Recht auf freie Meinungsäußerung
Journalisten und einige NGOs waren nach wie vor Drohungen und Einschüchterungsversuchen ausgesetzt. Regierungsvertreter strengten Verleumdungsklagen gegen Journalisten an, die zu hohen Geldstrafen führten. In einigen Fällen lagen diese sogar über der gesetzlichen Höchstgrenze von 14000 Euro. Nach Ansicht von NGOs und Journalisten schränkten die im Juni 2010 eingebrachten Ergänzungen zum Gesetz über die Informationsfreiheit sowohl das Recht auf freie Meinungsäußerung als auch den Zugang zu Informationen ein. Im Oktober lehnte es die Generalstaatsanwältin ab, die Menschenrechtsorganisation Human Rights Action über den Fortgang von 14 strafrechtlichen Verfahren zu informieren, nach denen die Organisation sich erkundigt hatte. Dazu zählten auch die Morddrohungen aus dem Jahr 2007 gegen Aleksandar Zekovic, ein Mitglied des Komitees zur Kontrolle der Polizei durch die Bürger.
Diskriminierung
Im Juli wurde ein Antidiskriminierungsgesetz verabschiedet, das auch Klauseln zum Schutz von Lesben, Schwulen, Bisexuellen und Transgender-Personen enthält, obwohl der Minister für Menschenrechte und Minderheiten während der Parlamentsdebatte homophobe Äußerungen machte. Das Gesetz war Ende 2010 noch nicht in Kraft getreten, da eine Ergänzung des Gesetzes über die Ombudsstelle, die dieser die Befugnis verleihen soll, Beschwerden über Diskriminierung entgegenzunehmen, noch nicht verabschiedet war. Angehörigen der Roma wurden nach wie vor soziale und wirtschaftliche Rechte vorenthalten. Da angemessene Unterkünfte fehlten, lebten viele von ihnen unter prekären Bedingungen.
- Im Oktober kamen zwei Roma-Mädchen in einer provisorischen Siedlung auf einer Müllkippe bei Lovanja ums Leben, als ihr aus Dachpappe gebautes Haus Feuer fing.

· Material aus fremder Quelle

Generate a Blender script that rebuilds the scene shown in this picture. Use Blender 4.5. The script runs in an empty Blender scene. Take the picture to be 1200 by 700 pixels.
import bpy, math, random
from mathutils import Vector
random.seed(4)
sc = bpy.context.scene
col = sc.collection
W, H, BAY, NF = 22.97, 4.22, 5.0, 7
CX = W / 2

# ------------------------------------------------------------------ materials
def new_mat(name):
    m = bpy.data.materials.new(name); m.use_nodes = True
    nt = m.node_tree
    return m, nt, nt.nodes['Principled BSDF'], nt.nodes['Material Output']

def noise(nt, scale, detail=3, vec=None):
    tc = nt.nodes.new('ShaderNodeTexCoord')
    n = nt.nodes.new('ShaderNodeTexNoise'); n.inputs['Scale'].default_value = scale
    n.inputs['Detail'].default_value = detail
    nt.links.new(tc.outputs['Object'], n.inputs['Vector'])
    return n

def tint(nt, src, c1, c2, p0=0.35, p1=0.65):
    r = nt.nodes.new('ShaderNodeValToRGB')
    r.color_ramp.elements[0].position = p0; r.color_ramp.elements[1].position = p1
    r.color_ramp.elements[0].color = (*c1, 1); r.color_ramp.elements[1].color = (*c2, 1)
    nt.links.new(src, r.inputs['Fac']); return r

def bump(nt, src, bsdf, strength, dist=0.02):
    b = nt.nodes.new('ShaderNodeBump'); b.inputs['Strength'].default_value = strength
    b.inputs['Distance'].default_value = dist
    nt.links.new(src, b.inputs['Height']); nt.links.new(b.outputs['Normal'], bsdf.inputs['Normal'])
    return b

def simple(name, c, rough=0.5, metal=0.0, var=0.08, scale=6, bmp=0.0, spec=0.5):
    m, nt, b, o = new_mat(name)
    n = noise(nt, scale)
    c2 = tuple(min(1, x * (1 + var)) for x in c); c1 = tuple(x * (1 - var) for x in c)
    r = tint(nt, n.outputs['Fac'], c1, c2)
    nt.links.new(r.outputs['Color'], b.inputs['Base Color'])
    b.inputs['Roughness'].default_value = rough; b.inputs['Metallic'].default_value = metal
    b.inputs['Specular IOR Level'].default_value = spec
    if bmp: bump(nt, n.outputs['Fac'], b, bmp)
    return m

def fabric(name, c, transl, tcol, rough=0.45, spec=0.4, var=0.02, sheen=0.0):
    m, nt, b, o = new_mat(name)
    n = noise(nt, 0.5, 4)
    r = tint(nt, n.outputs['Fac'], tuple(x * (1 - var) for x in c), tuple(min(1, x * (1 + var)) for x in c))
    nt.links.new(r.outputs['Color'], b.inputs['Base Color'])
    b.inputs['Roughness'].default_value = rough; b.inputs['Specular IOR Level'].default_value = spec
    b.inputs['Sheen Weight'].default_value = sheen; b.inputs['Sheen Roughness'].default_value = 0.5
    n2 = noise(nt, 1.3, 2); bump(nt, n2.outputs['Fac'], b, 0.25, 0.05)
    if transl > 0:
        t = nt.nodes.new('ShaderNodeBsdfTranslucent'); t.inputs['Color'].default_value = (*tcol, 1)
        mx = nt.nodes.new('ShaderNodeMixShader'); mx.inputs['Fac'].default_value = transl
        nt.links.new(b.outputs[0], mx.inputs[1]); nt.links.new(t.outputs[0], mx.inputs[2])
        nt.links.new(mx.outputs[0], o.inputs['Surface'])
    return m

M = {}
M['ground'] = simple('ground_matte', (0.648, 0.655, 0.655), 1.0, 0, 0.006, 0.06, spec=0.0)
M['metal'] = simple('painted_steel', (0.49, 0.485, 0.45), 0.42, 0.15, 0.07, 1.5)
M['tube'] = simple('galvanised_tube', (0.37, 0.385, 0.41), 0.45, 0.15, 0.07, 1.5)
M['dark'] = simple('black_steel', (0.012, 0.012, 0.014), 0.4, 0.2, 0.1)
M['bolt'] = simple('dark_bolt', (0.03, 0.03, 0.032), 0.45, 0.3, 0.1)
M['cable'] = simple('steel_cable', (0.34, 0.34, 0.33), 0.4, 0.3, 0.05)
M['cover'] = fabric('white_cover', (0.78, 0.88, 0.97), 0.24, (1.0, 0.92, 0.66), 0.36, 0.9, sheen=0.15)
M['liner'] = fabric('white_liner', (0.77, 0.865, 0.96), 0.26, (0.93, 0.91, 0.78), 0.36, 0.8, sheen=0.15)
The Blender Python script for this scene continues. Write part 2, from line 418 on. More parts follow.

Flüchtlinge und Asylsuchende
Es befanden sich weiterhin mehr als 24000 Vertriebene in Montenegro, darunter 3192 Roma und Aschkali sowie Ägypter aus dem Kosovo. Neue Gesetze und niedrigere Gebühren ermöglichten es einigen Flüchtlingen und Vertriebenen, eine dauerhafte oder zeitlich befristete Aufenthaltsgenehmigung zu beantragen. Bis Dezember 2010 hatten lediglich 880 Personen eine dauerhafte und 40 eine befristete Aufenthaltsgenehmigung beantragt. Diese geringe Anzahl zeigte, dass es nach wie vor schwierig war, die erforderlichen Dokumente zu erhalten. Vertriebene aus dem Kosovo fürchteten, dorthin abgeschoben zu werden, nachdem die städtischen Behörden von Podgorica erklärt hatten, das Lager Konik, in dem sie seit 1999 gelebt hatten, werde aufgelöst.